Substituting \[r = \dfrac{h}{2}\] in the formula \[V = \pi {r^2}h\], we get
\[ \Rightarrow V = \pi {\left( {\dfrac{h}{2}} \right)^2}h\]
Computing the square, we get
 \[ \Rightarrow V = \pi \times \dfrac{1}{4}{h^2} \times h\]
Substituting \[h = \dfrac{{28}}{{\sqrt 5 }}\] and \[\pi = \dfrac{{22}}{7}\] in the above equation, we get
\[ \Rightarrow V = \dfrac{{22}}{7} \times \dfrac{1}{4} \times \dfrac{{28 \times 28}}{5} \times \dfrac{{28}}{{\sqrt 5 }}\]
\[ \Rightarrow V = 22 \times \dfrac{{28}}{5} \times \dfrac{{28}}{{\sqrt 5 }}\]
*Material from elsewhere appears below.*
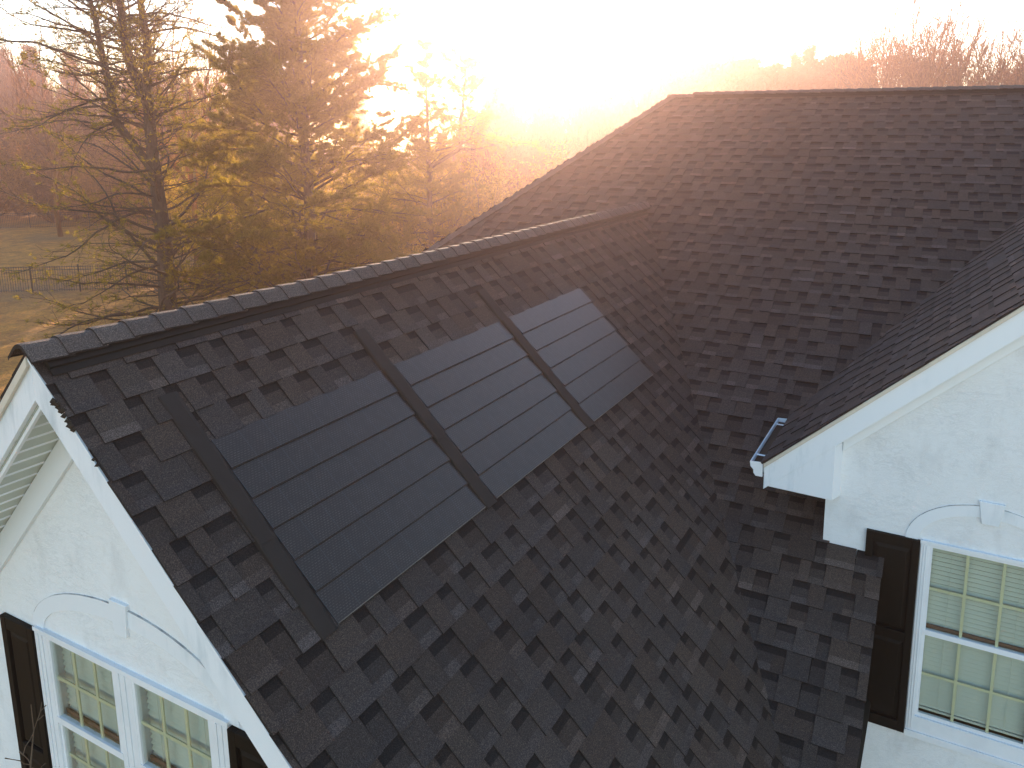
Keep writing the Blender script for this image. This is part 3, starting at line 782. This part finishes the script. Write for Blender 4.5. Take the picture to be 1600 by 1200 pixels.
# the two big pines beside the house
make_pine(gp(238, 27), 'tall forked pine with mostly bare limbs, its thick trunk rising left behind the ridge',
          seed=31, H=17.5, rad=5.4, trunk_r=.36, low=.10, dens=.7, bare=.58, whorl=.28,
          leaders=((9.4, -.50, -.22, 17.8, -1.05, -.5, .18), (7.2, -1.15, -.5, 17.0, -2.0, -.95, .16)), droop=.02, tuft_n=7)
make_pine(gp(474, 27.5), 'big full pine with golden green needles and one straight trunk behind the front roof ridge',
          seed=12, H=19.5, rad=5.2, trunk_r=.27, low=.05, dens=3.0, bare=.08, whorl=.29, tuft_n=12, needle_len=.19)
make_pine(gp(668, 35), 'hazy pine with spiky twin tops, right of the big full pine',
          seed=44, H=12.6, rad=3.9, trunk_r=.2, low=.05, dens=1.9, bare=.1, whorl=.40, leaders=((7.0, 1.6, .2, 12.0, 2.1, .2, .1),), tuft_n=9, needle_len=.18)
make_pine(gp(385, 36), 'rounded pine behind and between the two big pines',
          seed=46, H=12.4, rad=4.2, trunk_r=.2, low=.05, dens=1.9, bare=.1, whorl=.42, tuft_n=9, needle_len=.18)
make_pine(gp(300, 60), 'dim far pine standing beyond the nearer fence left of the full pine',
          seed=47, H=13.5, rad=3.8, trunk_r=.22, low=.05, dens=1.0, bare=.1, whorl=.5, tuft_n=8, needle_len=.22)

def bare_mesh(seed, H, spread=.55, r=.2, lev=6, up=.25, ratio=.72, first=.28, kids=(2, 4), rmin=.009):
    rs = np.random.RandomState(seed); seg = []
    def grow(p, d, L, r_, l):
        n = 3; 
        for i in range(n):
            d = unit(d + rs.normal(0, .11, 3) + np.array((0, 0, up * .25))); q = p + d * L / n
            seg.append([*p, *q, r_ * (1 - .12 * i), r_ * (1 - .12 * (i + 1))])
            if l > 0 and i < n - 1 and rs.rand() < .55:
                dd = unit(d + rs.normal(0, spread * 1.1, 3)); grow(q, dd, L * ratio * .75, r_ * .5, l - 2)
            p = q
        if l <= 0: return
        for k in range(rs.randint(*kids)):
            dd = unit(d + rs.normal(0, spread, 3) + np.array((0, 0, up))); grow(p, dd, L * ratio * rs.uniform(.8, 1.15), max(r_ * .62, rmin), l - 1)
    grow(np.zeros(3), np.array((0, 0, 1.)), H * first, r, lev)
    s = np.array(seg); sc = H / s[:, 5].max(); s[:, :6] *= sc; s[:, 6:] = np.maximum(s[:, 6:], rmin * .8)
    return tubes(s, 4)
def bare_proto(i, seed, mat='bare', **k):
    v, f = bare_mesh(seed, **k); return fast_mesh('bare_tree', v, f, M[mat])
protos = [bare_proto(i, 60 + i, H=17, spread=sp, r=.19, up=u, kids=kk, lev=6) for i, (sp, u, kk) in
          enumerate(((.5, .22, (2, 4)), (.42, .35, (2, 4)), (.6, .18, (2, 4)), (.36, .45, (2, 4)), (.52, .3, (2, 5))))]
fars = [bare_proto(i, 70 + i, H=17, spread=sp, r=.2, up=u, kids=(2, 4), lev=6, rmin=.022) for i, (sp, u) in enumerate(((.5, .3), (.42, .4), (.58, .25)))]
rs = np.random.RandomState(9)
def place(me, name, loc, s, label, cat, group, sxy=None):
    o = bpy.data.objects.new(name, me); o.location = loc; o.rotation_euler.z = rs.rand() * 6.28
    o.scale = (s * (sxy or 1), s * (sxy or 1), s); link(o); return tag(o, label, cat, group)
WG = 'bare trees of the woods beyond the lawn'
for i in range(90):
    px = -170 + i * 7 + rs.normal(0, 8); d = rs.uniform(72, 108)
    place(protos[rs.randint(5)], 'bare_tree', gp(px, d), rs.uniform(.85, 1.1) * d / 92, 'leafless brown tree in the woods left of the pines', 'tree', WG)
for i in range(58):
    px = 730 + i * 6.2 + rs.normal(0, 5); d = rs.uniform(48, 66)
    place(fars[rs.randint(3)], 'bare_tree', gp(px, d), rs.uniform(.80, 1.0) * (8.8 + d * .058) / 17, 'leafless tree washed out by sun haze behind the roof hip', 'tree', 'bare trees in the sun haze')
# nearer bare trees whose crowns stand over the left woods
for px, d, s, lab in ((75, 62, 1.02, 'slender bare tree with fine crown at the top left, left of the forked pine'),
                      (292, 44, .98, 'bare branching tree against white sky, just right of the forked pine'),
                      (335, 48, .92, 'second bare tree against white sky, left shoulder of the full pine')):
    place(protos[1 if px < 300 else 3], 'bare_tree', gp(px, d), s, lab, 'tree', None)
for px, d, top in [(a_, b_ * .66, c_) for a_, b_, c_ in ((1370, 95, 68), (1395, 100, 84), (1418, 97, 72), (1455, 90, 42), (1478, 98, 78), (1525, 92, 66), (1548, 100, 84), (1597, 88, 52), (1340, 104, 96), (1640, 95, 70), (1385, 96, 98), (1408, 92, 100), (1440, 99, 88), (1468, 95, 90), (1500, 97, 104), (1512, 93, 92), (1560, 99, 106), (1580, 93, 84), (1615, 96, 88))]:
    h = (201 - top) / FPX * d - GZ
    place(fars[rs.randint(3)], 'bare_tree', gp(px, d), 1.12 * h / 17, {1455: 'tallest bare tree above the main roof ridge', 1525: 'round-crowned bare tree above the right of the main ridge', 1597: 'bare tree at the far right end of the ridge skyline', 1370: 'leftmost bare tree above the main ridge, beside the conifers'}.get(px, 'bare tree standing in the skyline above the main roof ridge'), 'tree', 'bare trees above the main roof ridge')

def conifer_mesh(seed, H=15, rad=2.8, dens=1):
    rs_ = np.random.RandomState(seed); br = []; P = []; D = []
    z = 1.2
    while z < H - .3:
        f = z / H; Lm = rad * (1 - f) ** .8 * 1.1 + .15; n = rs_.randint(5, 8)
        for k in range(n):
            az = rs_.rand() * 6.28; L = Lm * rs_.uniform(.5, 1.15); el = .15 + .4 * f
            d = np.array((math.cos(az) * math.cos(el), math.sin(az) * math.cos(el), math.sin(el)))
            c = np.array((0, 0, z)); q = c + d * L; br.append([*c, *q, .03, .01])
            m = max(8, int(L * 24 * dens)); tt = rs_.uniform(.2, 1, m)
            pts = c + d * (tt * L)[:, None] + rs_.normal(0, .22, (m, 3)) * (1.1 - tt[:, None] * .5)
            P.append(pts); D.append(np.repeat((d + (0, 0, .6))[None], m, 0))
        z += .38
    tr = [[0, 0, 0, 0, 0, H, .2, .02]]
    v, f = needles(np.concatenate(P), np.concatenate(D), rs_, 5, .42, .09, .7)
    return tubes(tr + br, 4), (v, f)
cps = []
for sd_ in (1, 2, 3):
    (a, b_), (c, d_) = conifer_mesh(sd_, rad=(2.4, 3.1, 2.7)[sd_ - 1])
    cps.append((fast_mesh('trunk', a, b_, M['bark']), fast_mesh('crown', c, d_, M['needle_far'])))
def place_conifer(loc, s, label, group):
    t = empty('conifer', loc, label=label, cat='conifer', group=group); t.scale = (s * rs.uniform(.9, 1.25), s * rs.uniform(.9, 1.25), s); t.rotation_euler.z = rs.rand() * 6
    tm, cm = cps[rs.randint(3)]
    link(bpy.data.objects.new('trunk', tm), t); link(bpy.data.objects.new('crown', cm), t)
xs = np.linspace(1015, 1350, 34)
for i, px in enumerate(xs):
    top = {24: 76}.get(i, rs.uniform(86, 112)); d = rs.uniform(64, 78)
    if 1150 < px < 1180: top = 95
    h = (201 - top) / FPX * d - GZ
    place_conifer(gp(px, d), h / 15, 'tallest pointed conifer of the dark row above the main ridge' if i == 24 else 'conifer in the dense dark row above the main roof ridge', 'conifers above the main roof ridge')
for px in (1425, 1435, 1485, 1580, 1600, 770, 790, 850, 905, 925, 1010, 980, 955):
    top = rs.uniform(98, 118) if px > 1100 else rs.uniform(122, 135); d = 72 if px > 1100 else 58; h = (201 - top) / FPX * d - GZ
    place_conifer(gp(px, d), h / 15, 'conifer mixed among bare trees on the right skyline' if px > 1100 else 'pale conifer in the sun haze beyond the roof hip', 'conifers mixed into the far treeline')
for px, d, top in ((-60, 95, 95), (15, 100, 82), (60, 98, 75), (120, 104, 85), (430, 98, 110), (560, 98, 112), (250, 90, 110)):
    h = (201 - top) / FPX * d - GZ
    place_conifer(gp(px, d), h / 15, 'evergreen standing among the leafless woods on the left', 'evergreens in the left woods')

# backlit evergreen shrubs behind the pines
def bush_mesh(seed, H, rad, nleaf, size):
    rs_ = np.random.RandomState(seed); br = []; P = []
    for k in range(26):
        az = rs_.rand() * 6.28; el = rs_.uniform(.5, 1.45); L = H * rs_.uniform(.45, 1.0)
        p = np.zeros(3) + rs_.normal(0, .15, 3) * (1, 1, 0); d = np.array((math.cos(az) * math.cos(el), math.sin(az) * math.cos(el), math.sin(el))); n = 7
        for i in range(n):
            d = unit(d + rs_.normal(0, .16, 3) + (0, 0, .04)); q = p + d * L / n
            if math.hypot(q[0], q[1]) > rad: d = unit(d * (.2, .2, 1)); q = p + d * L / n
            br.append([*p, *q, .05 * (1 - i / n) + .008, .05 * (1 - (i + 1) / n) + .008])
            if i > 0:
                for j in range(4):
                    d2 = unit(d + rs_.normal(0, .7, 3)); q2 = q + d2 * rs_.uniform(.4, 1.0); br.append([*q, *q2, .012, .006])
                    m = int(nleaf / (26 * 6 * 4)); P.append(q + (q2 - q) * rs_.rand(m, 1) * 1.1 + rs_.normal(0, .13, (m, 3)))
            p = q
    return tubes(br, 4), leaves(np.concatenate(P), rs_, size)
bps = []
for sd_, (h, r_) in enumerate(((8, 3.0), (6.5, 2.8), (7.5, 2.4))):
    (a, b_), (c, d_) = bush_mesh(80 + sd_, h, r_, 22000, .085)
    bps.append((fast_mesh('stems', a, b_, M['bark_grey']), fast_mesh('foliage', c, d_, M['leaf'])))
def place_bush(loc, s, label, group, k):
    t = empty('evergreen_shrub', loc, label=label, cat='shrub', group=group); t.scale = (s * 1.1, s * 1.1, s); t.rotation_euler.z = rs.rand() * 6
    link(bpy.data.objects.new('stems', bps[k][0]), t); link(bpy.data.objects.new('foliage', bps[k][1]), t)
for i, (px, d, s) in enumerate(((330, 46, .9), (395, 42, .8), (455, 40, .9), (520, 41, 1.0), (575, 39, .9), (630, 42, 1.05), (690, 38, .95), (735, 42, 1.0), (790, 40, .95), (835, 44, 1.0), (880, 50, .9), (605, 52, 1.2), (700, 54, 1.15), (545, 34, .55), (620, 35, .6), (690, 33, .55), (760, 36, .7), (470, 58, 1.1))):
    place_bush(gp(px, d), s, 'tall golden backlit shrub behind the pines and the roof hip', 'backlit shrubs behind the pines', i % 3)
M['leaf_brown'] = mat_leaf('dry_brown_leaves', (.13, .075, .022), (.30, .18, .05), (2.2, 1.6, .7))
(a, b_), (c, d_) = bush_mesh(97, 9, 3.2, 12000, .10)
bps.append((fast_mesh('stems', a, b_, M['bare']), fast_mesh('foliage', c, d_, M['leaf_brown'])))
for i, (px, d, s) in enumerate(((-40, 72, 1.1), (20, 78, 1.25), (70, 71, 1.0), (118, 76, 1.3), (165, 70, 1.05), (205, 74, 1.2), (262, 70, 1.15), (300, 66, 1.2), (350, 64, 1.1), (405, 66, 1.2), (140, 84, 1.5), (50, 88, 1.5), (230, 86, 1.55), (-5, 90, 1.5), (330, 82, 1.5))):
    place_bush(gp(px, d), s, 'small tree with dry golden leaves at the front of the left woods', 'small trees with dry leaves before the woods', 3)
# thicket of thin stems at the foot of the woods
thick = [bare_proto(i, 90 + i, 'bare', H=5.5, spread=.75, r=.05, up=.22, kids=(2, 5), lev=5, first=.16) for i in range(3)]
for i in range(70):
    px = -180 + i * 17 + rs.normal(0, 8); d = rs.uniform(70, 84)
    place(thick[rs.randint(3)], 'brush', gp(px, d), rs.uniform(.7, 1.25), 'leafless brush at the foot of the far woods', 'bush', 'leafless brush along the woods', 1.5)

# young bare tree in front of the left shutter
segs = []; rs2 = np.random.RandomState(3)
b0 = np.array((-4.75, 1.75, GZ)); tip = np.array((-3.83, 1.75, -2.76))
pts = [b0 + (tip - b0) * t_ + rs2.normal(0, .012, 3) * (t_ > 0) for t_ in np.linspace(0, 1, 26) ** .7]
for i in range(25): segs.append([*pts[i], *pts[i+1], .022 * (1 - i / 25) + .0022, .022 * (1 - (i + 1) / 25) + .0018])
for i in range(17, 25):
    for j in range(2):
        d = unit(np.array((rs2.normal(0, .6), rs2.normal(0, .5), .75))); L = rs2.uniform(.08, .2); p = pts[i]
        for w_ in range(3):
            d = unit(d + rs2.normal(0, .2, 3)); q = p + d * L / 3; segs.append([*p, *q, .0024, .0018])
            if rs2.rand() < .6:
                d3 = unit(d + rs2.normal(0, .6, 3)); segs.append([*q, *(q + d3 * .035), .0018, .0028])
            p = q
v, f = tubes(segs, 5)
tag(link(bpy.data.objects.new('sapling', fast_mesh('sapling', v, f, M['twig']))), 'thin leafless sapling with budded twigs in front of the lower left shutter', 'sapling')

# ------------------------------------------------------------------ haze
if HAZE_DENSITY > 0:
    mb = MB(); mb.box(-232, 152, -62, 242, GZ - 1.2, 15.5)
    m = bpy.data.materials.new('haze_air'); m.use_nodes = True; nt = m.node_tree; nt.nodes.clear()
    out = N(nt, 'ShaderNodeOutputMaterial'); pv = N(nt, 'ShaderNodeVolumePrincipled')
    pv.inputs['Density'].default_value = HAZE_DENSITY; pv.inputs['Anisotropy'].default_value = HAZE_G; pv.inputs['Color'].default_value = HAZE_COL
    nt.links.new(pv.outputs[0], out.inputs['Volume'])
    tag(mb.build('haze', m), kind='stuff')
bpy.context.view_layer.update()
Simplifying the expression, we get
\[ \Rightarrow V = \dfrac{{17248}}{{5 \times \sqrt 5 }}\]
\[ \Rightarrow V = 1542.7\]
We get the volume as \[1542.7{\rm{c}}{{\rm{m}}^3}\].
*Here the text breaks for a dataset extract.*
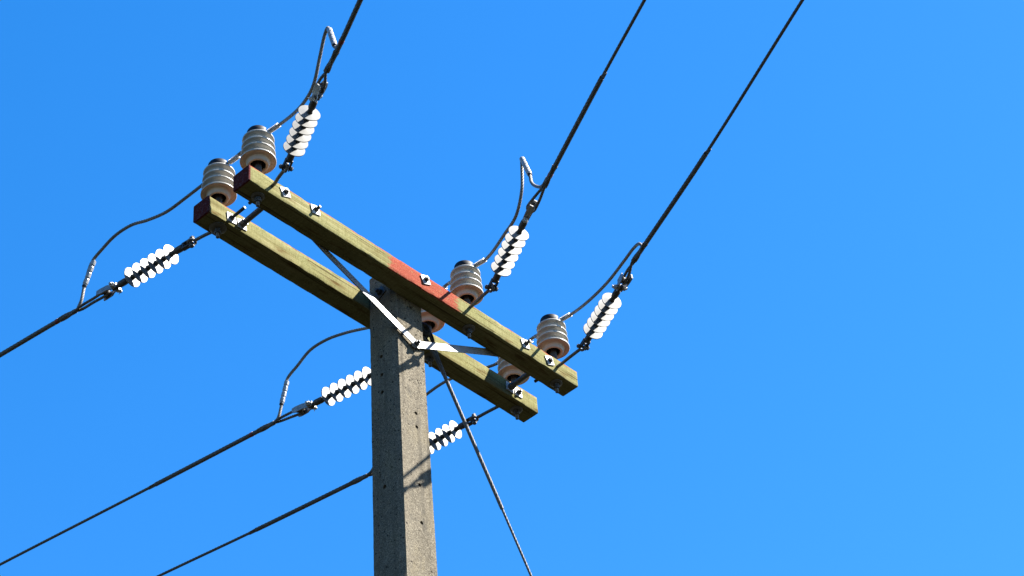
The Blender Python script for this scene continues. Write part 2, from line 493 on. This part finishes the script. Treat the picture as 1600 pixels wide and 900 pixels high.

We will convert the cubic units to liters, for that we have to divide the volume by 1000 because \[1{\rm{L}} = 1000{\rm{c}}{{\rm{m}}^3}\] . Therefore, we get
\[ \Rightarrow V = \dfrac{{1542.7}}{{1000}}{\rm{L}}\]
\[ \Rightarrow V = 1.54{\rm{L}}\]
Therefore, 1.5 Liters of milk can be approximately contained in the container.

Thus Option (B) is the correct answer.

Note:
We should always keep in mind that the amount of a substance in the container or the capacity of the container is nothing but the volume of the container. We also know that volume will always be represented in cubic units. But the given substance milk is in the container in the liquid state, so the volume should be represented in liters. It is essential for us to convert the units into the SI units.